The terrorist attack was followed by a 24-hour campaigning truce, but when the killer was identified as a French citizen of Algerian origin who had been trained by
al-Qa’eda, racial stereotypes had to be abandoned and all candidates were forced to tread carefully. The new challenge was how to gain a political advantage without appearing to do so.
The president’s task was the easiest. The shootings took place on Monday. By Wednesday, a suspect, Mohammed Merah, had been identified and surrounded and was providing the police with a great deal of information down a telephone line. By Thursday morning, he had, rather conveniently, been shot dead. Sarkozy had apparently presided over a national tragedy and resolved it. But even before these events, there were signs that the left had written off Sarkozy too soon.
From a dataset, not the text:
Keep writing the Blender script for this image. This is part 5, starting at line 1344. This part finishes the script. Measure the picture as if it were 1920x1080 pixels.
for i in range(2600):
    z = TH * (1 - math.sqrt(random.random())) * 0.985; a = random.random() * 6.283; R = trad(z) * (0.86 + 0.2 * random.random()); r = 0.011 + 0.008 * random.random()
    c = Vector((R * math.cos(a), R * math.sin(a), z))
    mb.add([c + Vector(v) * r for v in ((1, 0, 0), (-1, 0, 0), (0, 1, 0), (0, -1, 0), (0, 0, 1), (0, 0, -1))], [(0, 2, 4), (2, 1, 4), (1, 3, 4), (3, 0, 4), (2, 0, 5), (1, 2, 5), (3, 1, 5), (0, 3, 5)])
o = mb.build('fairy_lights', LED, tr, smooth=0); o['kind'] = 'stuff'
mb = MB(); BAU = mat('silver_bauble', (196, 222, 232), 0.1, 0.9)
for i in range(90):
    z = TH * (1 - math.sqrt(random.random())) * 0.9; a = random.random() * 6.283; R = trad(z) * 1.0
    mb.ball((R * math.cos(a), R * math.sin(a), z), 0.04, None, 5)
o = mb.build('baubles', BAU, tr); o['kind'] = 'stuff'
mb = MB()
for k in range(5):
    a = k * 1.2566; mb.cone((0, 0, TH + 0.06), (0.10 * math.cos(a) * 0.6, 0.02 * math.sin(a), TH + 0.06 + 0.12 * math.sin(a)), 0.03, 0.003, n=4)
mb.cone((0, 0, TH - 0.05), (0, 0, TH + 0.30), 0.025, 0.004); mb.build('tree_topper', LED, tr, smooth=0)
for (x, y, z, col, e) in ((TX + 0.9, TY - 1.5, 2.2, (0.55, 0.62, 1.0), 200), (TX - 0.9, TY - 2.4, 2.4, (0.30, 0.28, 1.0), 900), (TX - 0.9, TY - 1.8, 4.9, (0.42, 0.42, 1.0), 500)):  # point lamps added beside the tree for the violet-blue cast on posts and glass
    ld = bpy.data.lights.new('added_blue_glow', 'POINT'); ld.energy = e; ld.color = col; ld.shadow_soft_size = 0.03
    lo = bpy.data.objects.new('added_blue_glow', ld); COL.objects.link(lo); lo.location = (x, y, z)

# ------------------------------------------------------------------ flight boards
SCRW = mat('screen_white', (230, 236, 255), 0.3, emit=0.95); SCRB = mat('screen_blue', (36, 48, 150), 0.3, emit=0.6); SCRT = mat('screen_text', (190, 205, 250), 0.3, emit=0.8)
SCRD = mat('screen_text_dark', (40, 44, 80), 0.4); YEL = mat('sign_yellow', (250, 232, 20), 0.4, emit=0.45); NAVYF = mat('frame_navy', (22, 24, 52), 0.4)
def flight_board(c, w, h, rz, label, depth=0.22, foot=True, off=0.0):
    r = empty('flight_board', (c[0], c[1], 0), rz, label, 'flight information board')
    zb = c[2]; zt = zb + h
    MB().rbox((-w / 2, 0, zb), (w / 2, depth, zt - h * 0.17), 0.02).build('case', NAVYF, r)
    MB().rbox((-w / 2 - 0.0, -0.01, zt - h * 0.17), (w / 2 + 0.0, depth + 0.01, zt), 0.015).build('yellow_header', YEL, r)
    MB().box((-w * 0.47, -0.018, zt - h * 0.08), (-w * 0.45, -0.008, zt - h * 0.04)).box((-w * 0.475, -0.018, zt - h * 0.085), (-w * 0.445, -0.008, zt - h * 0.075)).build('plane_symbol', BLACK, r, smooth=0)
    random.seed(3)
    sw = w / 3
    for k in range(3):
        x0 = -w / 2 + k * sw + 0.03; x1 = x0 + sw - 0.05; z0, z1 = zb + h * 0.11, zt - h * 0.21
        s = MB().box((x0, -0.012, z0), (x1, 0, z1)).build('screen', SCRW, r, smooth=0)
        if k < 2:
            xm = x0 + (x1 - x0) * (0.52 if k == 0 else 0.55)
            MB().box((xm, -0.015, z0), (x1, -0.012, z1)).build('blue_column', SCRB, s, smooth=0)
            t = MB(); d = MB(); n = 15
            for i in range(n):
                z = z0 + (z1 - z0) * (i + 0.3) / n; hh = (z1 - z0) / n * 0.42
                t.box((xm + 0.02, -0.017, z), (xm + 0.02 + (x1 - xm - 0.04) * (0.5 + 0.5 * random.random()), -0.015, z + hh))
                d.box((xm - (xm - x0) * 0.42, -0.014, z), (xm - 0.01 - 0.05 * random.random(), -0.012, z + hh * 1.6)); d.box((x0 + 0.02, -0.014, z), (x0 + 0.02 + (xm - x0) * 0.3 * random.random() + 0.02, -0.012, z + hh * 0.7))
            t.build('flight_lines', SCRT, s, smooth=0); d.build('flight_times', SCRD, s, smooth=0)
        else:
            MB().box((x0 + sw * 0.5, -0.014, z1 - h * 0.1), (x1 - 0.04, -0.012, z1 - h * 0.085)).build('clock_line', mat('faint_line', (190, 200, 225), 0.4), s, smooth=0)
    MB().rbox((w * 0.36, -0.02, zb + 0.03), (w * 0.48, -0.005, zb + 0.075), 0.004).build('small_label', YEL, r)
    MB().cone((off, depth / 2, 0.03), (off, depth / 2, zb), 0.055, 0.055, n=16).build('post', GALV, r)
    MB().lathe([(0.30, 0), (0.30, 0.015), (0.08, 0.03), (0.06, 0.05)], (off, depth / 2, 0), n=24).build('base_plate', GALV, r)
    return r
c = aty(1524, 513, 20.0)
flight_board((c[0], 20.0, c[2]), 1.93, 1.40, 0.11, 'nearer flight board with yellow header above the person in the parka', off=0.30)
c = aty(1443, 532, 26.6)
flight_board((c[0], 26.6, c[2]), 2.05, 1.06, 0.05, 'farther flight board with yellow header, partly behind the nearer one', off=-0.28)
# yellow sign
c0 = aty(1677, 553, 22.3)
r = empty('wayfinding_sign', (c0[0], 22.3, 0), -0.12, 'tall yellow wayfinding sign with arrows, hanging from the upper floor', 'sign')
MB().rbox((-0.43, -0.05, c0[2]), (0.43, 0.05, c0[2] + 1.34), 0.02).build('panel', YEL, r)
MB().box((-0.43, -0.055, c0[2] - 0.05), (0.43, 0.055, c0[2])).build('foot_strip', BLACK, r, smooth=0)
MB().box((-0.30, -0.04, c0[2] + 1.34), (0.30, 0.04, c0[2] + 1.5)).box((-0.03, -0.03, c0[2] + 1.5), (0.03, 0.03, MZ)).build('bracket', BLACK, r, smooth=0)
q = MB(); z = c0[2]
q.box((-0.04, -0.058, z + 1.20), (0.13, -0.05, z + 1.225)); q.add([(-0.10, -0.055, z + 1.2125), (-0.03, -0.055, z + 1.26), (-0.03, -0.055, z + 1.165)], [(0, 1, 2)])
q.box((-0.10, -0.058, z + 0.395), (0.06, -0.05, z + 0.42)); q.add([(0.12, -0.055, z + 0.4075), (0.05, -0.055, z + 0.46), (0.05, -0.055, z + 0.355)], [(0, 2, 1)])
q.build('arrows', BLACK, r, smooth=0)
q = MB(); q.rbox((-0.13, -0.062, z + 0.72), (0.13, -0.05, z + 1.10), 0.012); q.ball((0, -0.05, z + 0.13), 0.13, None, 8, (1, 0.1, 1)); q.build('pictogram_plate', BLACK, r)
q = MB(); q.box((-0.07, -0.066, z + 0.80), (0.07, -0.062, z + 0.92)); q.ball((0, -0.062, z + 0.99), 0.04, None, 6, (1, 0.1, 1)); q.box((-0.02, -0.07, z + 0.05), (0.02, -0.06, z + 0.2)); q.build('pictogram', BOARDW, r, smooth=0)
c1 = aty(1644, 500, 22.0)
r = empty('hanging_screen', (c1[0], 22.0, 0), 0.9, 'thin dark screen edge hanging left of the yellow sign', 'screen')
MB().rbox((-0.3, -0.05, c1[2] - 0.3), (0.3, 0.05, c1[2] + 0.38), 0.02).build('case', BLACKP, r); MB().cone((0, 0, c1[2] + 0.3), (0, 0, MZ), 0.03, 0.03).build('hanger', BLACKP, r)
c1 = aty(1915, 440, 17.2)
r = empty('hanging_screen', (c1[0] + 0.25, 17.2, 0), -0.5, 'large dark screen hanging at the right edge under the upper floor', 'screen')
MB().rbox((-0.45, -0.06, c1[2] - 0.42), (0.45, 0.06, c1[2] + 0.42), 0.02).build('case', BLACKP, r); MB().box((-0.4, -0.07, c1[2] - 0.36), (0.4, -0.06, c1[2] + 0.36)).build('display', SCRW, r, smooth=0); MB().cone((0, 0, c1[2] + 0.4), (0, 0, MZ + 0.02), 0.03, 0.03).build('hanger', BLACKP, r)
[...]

Both leading candidates face a significant challenge from outsiders. On the right, Marine Le Pen has given the Front National a thorough overhaul, retaining the core issues of immigration, crime and unemployment, but adding a broadly populist appeal designed to attract working-class support. This includes ritual abuse of the banks and high finance, an increase in the minimum wage, departure from Nato, opposition to gay marriage and abortion, and leaving both the euro and the jurisdiction of the European court. At times, Madame Le Pen sounds like a spokeswoman for Ukip. She has the advantage of being both wittier and better-humoured than her father was, but has the same strong tactical sense.
Her mirror opposite, Jean-Luc Mélenchon, is the surprise of the campaign to date. The Front de Gauche is a new party of his own invention. He is an ex-Socialist minister who has formed an electoral alliance with what remains of the once mighty PCF (Parti Communiste Français) and, having started with 7 per cent of the vote, is now just half a point behind the Front National, on 13 per cent. Some polls even put him ahead. Mélenchon represents the first convincing attempt to revive the French left since the blood was sucked from the Socialist party by the fatal kiss of the late President Mitterrand in 1994, when he disclosed his wartime record as a Pétainist official.
Mélenchon is obsessed with Marine Le Pen, whom he mimics on the platform and has compared to ‘a demented bat’. But, like her, he opposes the European Union treaty, wants to raise the minimum wage, preaches loathing of the banks and would take France out of Nato. Mélenchon does not wish to ‘reduce immigration by 95 per cent’. Instead, he wants an amnesty for illegal immigrants and an increase in their access to health care and housing. His eloquence and powerful campaigning personality have attracted a high proportion of younger voters. He has started to attack Hollande as ‘too floppy’ and his growing popularity could even deprive the Socialist party’s candidate of the votes needed for a first-round lead. His ambition is for the Front de Gauche to replace the Front National as the natural choice of first-round protest voters.
This week’s simple arithmetic still gives the left the lead on 22 April, and they are hoping that supporters of the third leading minority party, François Bayrou’s centrist Mouvement Démocrate, who supported Sarkozy in the second round in 2007, will decide that it is now ‘time for change’. An analysis of Front National voters, suggesting that 23 per cent prefer the left and only 32 per cent the mainstream right, gives the Socialists further grounds for optimism.
Against this, Sarkozy has one great advantage. He is still, by some way, the best campaigner in the field. And many people now see him as a courageous underdog who knew how to lead the country at a moment of national crisis.